This is how the Cowfam felt about being back in Brooklyn. You guys, I can't even find the words. But I'll ramble on about it and maybe you'll get some idea...
Walking along a sun-drenched, brownstone-lined sidewalk, listening to the birds and the rumble of the subway, strolling while people around us rushed, familiar sights, familiar people, familiar sounds, familiar life. It was a homecoming. It surprises me how much this town is home to me. I lived there for only two years...two measly years well into adulthood...but Brooklyn feels more like home to me than any other place I've lived. Crazy, I know. Love. I am in love.
I suppose in some ways those two years were formative years. I brought my teeny tiny three month old baby to Brooklyn, and left with a two year old toddler. I settled into mommyhood there. Every corner of Carroll Gardens holds a memory. Walks to the laundromat, to the grocery store, to the gym, to music class, to friend's houses. Ralph pooped on every block. We've scored free stuff on most of them. It feels like mine. My park. My subway stop. My bagel place. My neighbours.
We stopped by to see one of our neighbours. But not before we were stopped by the "laundry ladies" that spotted us out the window. Walking by, a year after we left, they ran out to greet us. Our 85 year old neighbour Anna called her friend after ushering us inside, gushing "You'll NEVER GUESS who's here!!!" She made her "real Italian coffee" for me, and pressed $5 into my hand to buy E an ice cream cone.
We went to see a concert given by E's old music teacher Karen. She ducked out of rehearsing to give us both a big squeeze. We bought more of her CDs to give to our new friends in Ottawa.

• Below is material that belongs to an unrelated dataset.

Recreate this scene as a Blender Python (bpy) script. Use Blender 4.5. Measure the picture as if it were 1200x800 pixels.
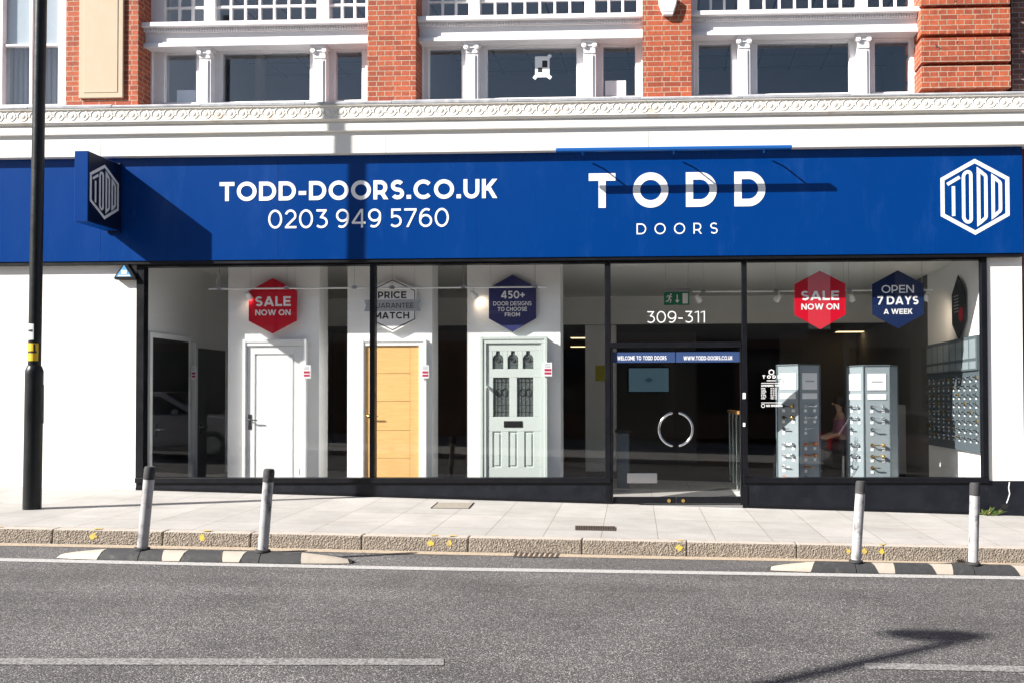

We were lucky enough to be back just in time to see E's best friend Anabelle and her parents before they move to Chicago next month. Together the girls that could be twins claimed Brooklyn as their own, as their moms watched in awe, laughing at how we still always manage to dress them the same.
Carroll Park
Jitterbugs Jam!
The "twins" reunite...and get manicures!
I went on this trip worried that E, who has recently been expressing a fairly strong desire to move back to Brooklyn, would have a hard time when it came time to leave again. Instead, it's her mom who took it the hardest. Given the opportunity, and the finances to afford luxuries like en-suite laundry and a backyard, I have come to realize that I would move back in a heartbeat.
We have been in Ottawa a year and, while I really enjoy being here and feel that it has everything we need, it doesn't yet feel like home. We have another four years to go, and it's quite likely that at the end of it I will feel differently, but I find it hard to believe that I will ever feel about a place the way I felt last weekend.
Hello, Brooklyn.
That must be so hard! If you're there for the next four years then I hope Ottawa will start to feel more like home very soon. Thinking of you.